On the question of jurisdiction this court said in McDonald v. Rentfrow, 171 Neb. 479, 106 N.W.2d 682: "The absence of jurisdiction of the district court may be taken advantage of at any stage of the proceedings."

In this light it appears that the plaintiff Board of Education of School District No. 30 of Gage County was without power to attack directly what was done with regard to the matter of change of school district territorial limits.

On the question of whether or not this plaintiff or the other plaintiffs were entitled to maintain this injunctive and collateral action this court said in Bierman v. Campbell, supra: "Injunctive relief will not, in the absence of an abuse of discretion, issue to control the acts of school boards and county superintendents within the limits of the powers conferred on them.

"Unlawful acts or acts beyond the scope of the powers of such officers may be enjoined where there is no other adequate remedy available on the complaint of one whose property rights will be irreparably injured thereby."

As is axiomatic, if the school district could not be a party to such an action it could have no right to appellate review of the adjudication in the action.

As to the two other plaintiffs, if it be assumed that they could be and were proper parties to contest the action of the county superintendents, or any of them, under the foregoing authority a collateral attack by injunction was not available except in the absence of any other remedy.

There was however no absence of other remedy. That remedy was that which was afforded to them as interested parties. Sections 25-301 and 25-311, R.R.S.1943. As interested parties they had the remedy, if they were entitled to relief, of appeal from the action of the county superintendents in dissolving the school district in Otoe County and attaching the area to other districts in the three counties. They made no effort to take advantage of the remedy thus afforded.

The right of appeal of these two plaintiffs as parties with the right of appeal is sustained by what was said in McDonald v. Rentfrow, supra, and Bierman v. Campbell, supra.

Section 79-402, R.S.Supp., 1961, and succeeding sections of statute, not necessary to be mentioned here, provide the basis for what was done by the county superintendents with reference to the dissolution of School District No. 46 and the attachment of its area to other districts. In the definition of the right to complain of the exercise of such rights, in Lindgren v. School Dist. of Bridgeport, 170 Neb. 279, 102 N.W.2d 599, it was said: "A valid order of a county superintendent, made pursuant to section 79-402, R.R.S.1943, is final as to all matters properly determined by it, unless a review thereof is sought, and as to such matters it is not subject to collateral attack."

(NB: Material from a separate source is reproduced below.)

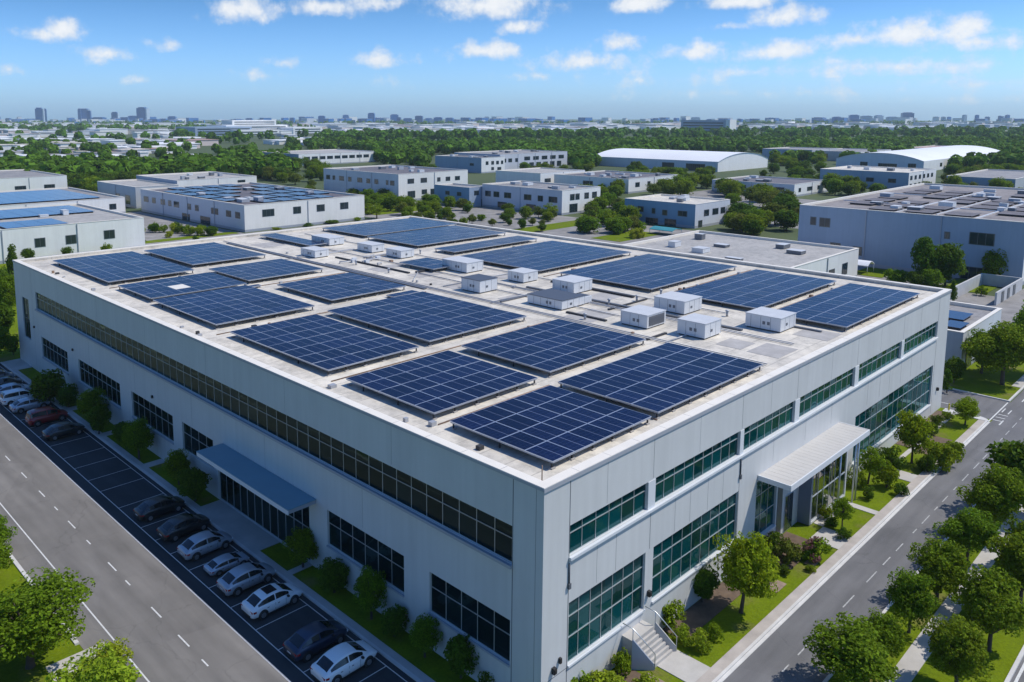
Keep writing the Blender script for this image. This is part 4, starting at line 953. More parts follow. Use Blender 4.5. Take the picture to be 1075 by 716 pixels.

*259 In the case here there was a determination properly made in regular proceedings. No review was sought by the individual plaintiffs and in consequence of this they are without right to maintain this action for injunction. The other plaintiff was without right to become a party plaintiff.

Further it may well be said that it could not collaterally attack the action taken since such a right could flow only if the action taken was wholly void and not merely erroneous. See Lindgren v. School Dist. of Bridgeport, supra.

The judgment of the district court is therefore affirmed.